For the material that follows, list every line containing the word "scene".

— START —

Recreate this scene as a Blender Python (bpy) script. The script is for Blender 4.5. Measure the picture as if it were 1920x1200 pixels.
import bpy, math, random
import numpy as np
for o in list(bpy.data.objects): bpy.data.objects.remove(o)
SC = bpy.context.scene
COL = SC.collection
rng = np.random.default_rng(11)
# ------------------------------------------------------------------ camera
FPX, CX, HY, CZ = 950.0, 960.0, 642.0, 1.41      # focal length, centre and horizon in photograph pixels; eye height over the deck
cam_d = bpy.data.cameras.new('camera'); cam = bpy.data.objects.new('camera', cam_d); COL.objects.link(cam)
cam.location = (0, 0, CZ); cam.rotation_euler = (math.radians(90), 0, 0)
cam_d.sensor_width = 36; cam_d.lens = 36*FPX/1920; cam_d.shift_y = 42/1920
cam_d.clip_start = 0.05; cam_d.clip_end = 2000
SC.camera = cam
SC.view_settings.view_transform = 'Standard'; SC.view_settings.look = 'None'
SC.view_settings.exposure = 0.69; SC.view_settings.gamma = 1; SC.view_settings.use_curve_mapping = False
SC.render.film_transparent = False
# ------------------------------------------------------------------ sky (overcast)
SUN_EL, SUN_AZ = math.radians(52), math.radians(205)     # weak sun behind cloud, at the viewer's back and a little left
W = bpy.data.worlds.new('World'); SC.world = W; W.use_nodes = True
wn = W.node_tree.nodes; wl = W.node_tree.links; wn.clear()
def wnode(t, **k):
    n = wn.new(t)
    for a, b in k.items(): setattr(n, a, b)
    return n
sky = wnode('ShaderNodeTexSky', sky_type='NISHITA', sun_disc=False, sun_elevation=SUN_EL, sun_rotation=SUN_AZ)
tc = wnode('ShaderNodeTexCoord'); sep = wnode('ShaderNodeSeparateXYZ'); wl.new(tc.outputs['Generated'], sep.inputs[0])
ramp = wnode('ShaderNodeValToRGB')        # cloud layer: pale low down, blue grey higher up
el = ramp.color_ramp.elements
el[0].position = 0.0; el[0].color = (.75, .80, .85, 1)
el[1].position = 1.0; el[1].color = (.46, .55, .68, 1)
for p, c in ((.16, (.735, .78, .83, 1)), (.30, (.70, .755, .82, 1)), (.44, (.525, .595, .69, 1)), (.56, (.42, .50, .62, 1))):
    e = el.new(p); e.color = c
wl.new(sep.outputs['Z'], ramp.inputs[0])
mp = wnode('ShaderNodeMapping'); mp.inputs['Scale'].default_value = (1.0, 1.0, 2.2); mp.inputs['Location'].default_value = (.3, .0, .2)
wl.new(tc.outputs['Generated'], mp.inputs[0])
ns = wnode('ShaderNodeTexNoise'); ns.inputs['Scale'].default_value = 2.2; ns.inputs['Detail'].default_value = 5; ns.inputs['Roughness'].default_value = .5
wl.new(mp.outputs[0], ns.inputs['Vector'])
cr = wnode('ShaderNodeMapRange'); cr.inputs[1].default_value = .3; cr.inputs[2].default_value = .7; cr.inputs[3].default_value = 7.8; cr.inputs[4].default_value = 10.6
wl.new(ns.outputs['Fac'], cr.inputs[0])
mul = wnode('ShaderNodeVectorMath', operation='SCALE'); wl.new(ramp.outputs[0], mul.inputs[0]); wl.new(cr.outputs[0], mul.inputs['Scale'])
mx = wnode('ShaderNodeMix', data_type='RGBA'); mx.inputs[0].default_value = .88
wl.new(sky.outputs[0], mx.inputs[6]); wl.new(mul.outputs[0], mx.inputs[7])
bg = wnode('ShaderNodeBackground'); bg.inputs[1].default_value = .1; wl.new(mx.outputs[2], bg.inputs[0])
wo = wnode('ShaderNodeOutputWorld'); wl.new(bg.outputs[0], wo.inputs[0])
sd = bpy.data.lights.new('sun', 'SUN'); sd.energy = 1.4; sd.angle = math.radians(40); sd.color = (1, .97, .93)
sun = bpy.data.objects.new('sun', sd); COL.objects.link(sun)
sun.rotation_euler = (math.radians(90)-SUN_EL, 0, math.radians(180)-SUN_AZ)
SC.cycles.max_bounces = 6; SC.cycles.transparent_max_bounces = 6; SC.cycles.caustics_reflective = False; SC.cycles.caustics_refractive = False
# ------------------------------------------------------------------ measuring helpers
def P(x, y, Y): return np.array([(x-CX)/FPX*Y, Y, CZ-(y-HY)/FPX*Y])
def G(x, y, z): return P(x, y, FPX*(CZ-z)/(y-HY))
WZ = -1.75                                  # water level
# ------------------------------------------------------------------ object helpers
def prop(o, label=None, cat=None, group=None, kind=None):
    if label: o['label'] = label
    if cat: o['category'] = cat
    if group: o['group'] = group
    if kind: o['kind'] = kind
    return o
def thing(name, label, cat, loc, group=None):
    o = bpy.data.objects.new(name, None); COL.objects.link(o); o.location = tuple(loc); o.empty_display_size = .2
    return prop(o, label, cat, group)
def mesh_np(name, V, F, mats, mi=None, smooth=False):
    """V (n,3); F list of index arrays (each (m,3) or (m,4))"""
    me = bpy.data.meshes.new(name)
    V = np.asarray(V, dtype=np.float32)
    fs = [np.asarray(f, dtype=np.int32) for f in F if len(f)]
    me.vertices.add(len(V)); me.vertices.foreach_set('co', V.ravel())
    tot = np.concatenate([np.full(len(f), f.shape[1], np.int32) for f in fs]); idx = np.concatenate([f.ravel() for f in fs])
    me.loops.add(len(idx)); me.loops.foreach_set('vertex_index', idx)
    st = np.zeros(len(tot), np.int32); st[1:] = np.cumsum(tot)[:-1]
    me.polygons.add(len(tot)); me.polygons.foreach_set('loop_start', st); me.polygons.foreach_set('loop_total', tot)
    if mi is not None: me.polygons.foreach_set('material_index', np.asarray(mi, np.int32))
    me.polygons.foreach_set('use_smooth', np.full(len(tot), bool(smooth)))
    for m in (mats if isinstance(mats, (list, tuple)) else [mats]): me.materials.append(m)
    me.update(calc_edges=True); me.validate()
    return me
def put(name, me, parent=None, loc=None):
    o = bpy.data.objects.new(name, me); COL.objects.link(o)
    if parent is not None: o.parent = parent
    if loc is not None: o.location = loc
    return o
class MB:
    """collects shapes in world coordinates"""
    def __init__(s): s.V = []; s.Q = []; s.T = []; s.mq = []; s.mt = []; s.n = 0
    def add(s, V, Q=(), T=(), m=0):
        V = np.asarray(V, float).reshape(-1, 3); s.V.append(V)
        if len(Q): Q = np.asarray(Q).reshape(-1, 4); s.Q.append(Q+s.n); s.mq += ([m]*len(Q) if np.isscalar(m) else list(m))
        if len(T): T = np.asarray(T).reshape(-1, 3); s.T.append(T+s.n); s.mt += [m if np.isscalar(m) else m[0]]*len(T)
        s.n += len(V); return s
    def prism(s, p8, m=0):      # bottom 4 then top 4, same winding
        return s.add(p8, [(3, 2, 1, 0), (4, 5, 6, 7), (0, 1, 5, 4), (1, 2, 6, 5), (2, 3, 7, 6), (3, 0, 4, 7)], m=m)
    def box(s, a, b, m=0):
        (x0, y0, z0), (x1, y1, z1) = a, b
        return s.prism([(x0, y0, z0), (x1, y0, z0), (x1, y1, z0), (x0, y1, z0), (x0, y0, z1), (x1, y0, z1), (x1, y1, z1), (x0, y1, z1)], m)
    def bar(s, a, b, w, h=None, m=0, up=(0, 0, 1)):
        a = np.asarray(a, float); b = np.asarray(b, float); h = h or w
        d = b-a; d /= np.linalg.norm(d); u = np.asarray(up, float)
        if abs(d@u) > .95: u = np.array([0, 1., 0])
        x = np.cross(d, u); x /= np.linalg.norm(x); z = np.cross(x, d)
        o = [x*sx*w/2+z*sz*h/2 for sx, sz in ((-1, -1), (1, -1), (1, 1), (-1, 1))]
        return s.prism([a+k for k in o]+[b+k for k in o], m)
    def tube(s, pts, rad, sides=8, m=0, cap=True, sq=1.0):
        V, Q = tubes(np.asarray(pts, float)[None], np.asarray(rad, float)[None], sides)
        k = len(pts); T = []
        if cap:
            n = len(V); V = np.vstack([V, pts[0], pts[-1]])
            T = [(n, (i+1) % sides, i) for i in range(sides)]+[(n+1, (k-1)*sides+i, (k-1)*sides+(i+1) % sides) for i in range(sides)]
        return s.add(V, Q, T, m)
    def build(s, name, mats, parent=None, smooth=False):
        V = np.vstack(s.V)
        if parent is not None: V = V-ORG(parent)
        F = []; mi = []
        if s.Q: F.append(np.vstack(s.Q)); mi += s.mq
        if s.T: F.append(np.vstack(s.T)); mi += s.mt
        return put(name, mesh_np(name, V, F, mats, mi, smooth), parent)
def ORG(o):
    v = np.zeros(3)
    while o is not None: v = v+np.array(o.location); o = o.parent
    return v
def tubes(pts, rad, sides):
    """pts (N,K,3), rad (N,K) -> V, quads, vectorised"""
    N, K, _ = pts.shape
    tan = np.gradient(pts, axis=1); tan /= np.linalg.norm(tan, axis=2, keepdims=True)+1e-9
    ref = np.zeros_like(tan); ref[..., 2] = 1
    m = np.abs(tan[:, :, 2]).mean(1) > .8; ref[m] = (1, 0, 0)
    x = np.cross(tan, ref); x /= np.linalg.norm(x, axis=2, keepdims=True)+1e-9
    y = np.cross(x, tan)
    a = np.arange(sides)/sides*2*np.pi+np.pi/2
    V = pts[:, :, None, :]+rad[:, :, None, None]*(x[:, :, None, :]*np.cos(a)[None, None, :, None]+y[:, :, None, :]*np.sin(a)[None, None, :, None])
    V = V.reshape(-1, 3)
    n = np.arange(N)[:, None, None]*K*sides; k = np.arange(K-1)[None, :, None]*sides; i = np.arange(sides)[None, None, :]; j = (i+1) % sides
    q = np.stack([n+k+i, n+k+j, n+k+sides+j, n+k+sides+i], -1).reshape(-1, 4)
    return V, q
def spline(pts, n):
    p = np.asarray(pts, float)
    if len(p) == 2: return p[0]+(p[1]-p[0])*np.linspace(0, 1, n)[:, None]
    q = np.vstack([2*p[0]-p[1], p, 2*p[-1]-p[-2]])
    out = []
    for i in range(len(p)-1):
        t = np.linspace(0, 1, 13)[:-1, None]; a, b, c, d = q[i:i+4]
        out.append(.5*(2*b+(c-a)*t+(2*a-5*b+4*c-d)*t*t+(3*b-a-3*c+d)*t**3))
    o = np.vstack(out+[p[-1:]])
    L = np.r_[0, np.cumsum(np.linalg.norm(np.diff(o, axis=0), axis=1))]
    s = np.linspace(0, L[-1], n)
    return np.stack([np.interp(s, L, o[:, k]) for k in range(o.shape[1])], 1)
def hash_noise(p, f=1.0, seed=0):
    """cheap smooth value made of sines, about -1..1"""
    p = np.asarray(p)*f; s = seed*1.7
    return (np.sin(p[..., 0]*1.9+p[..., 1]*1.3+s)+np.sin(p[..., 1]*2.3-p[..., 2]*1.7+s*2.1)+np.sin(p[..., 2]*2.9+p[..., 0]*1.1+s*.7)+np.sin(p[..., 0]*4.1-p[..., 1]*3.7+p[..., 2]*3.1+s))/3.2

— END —

• [Finished answer]
Recreate this scene as a Blender Python (bpy) script. The script is for Blender 4.5. Measure the picture as if it were 1920x1200 pixels.
SC = bpy.context.scene